A House appropriations bill released this week leaves out new funding to restore summer Pell Grants, disappointing advocates who made that item a priority heading into the lame-duck session.

Congress must approve a new stop-gap spending bill by Friday to avoid a government shutdown.

Restoring year-round funding of Pell Grants has been a goal of both parties since an agreement in 2011 to cut summer Pell over funding shortfalls. Students can receive up to $5,815 annually in Pell funding. With a $7.8 billion surplus in the program, higher education stakeholders and congressional Democrats had called on appropriators to use the lame-duck session to increase the value of the grants and restore funding for summer semesters.

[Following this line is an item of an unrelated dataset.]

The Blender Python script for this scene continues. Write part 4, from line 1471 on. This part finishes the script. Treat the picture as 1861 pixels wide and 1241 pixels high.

Jonathan Fansmith, director of government relations at the American Council on Education, said the group supported restoring summer Pell but wasn't surprised to see it left out of the continuing resolution posted by House appropriators. And he said because the bill approves spending through April 28, it won't preclude lawmakers from adding money for summer Pell Grants in another spending bill next year.

The continuing resolution also includes $872 million for the 21st Century Cures Act, including $352 million for the National Institutes of Health Innovation Account. Higher ed groups including the Association of Public and Land-grant Universities and the Association of American Universities praised the passage of the Cures Act for its support of research and innovation.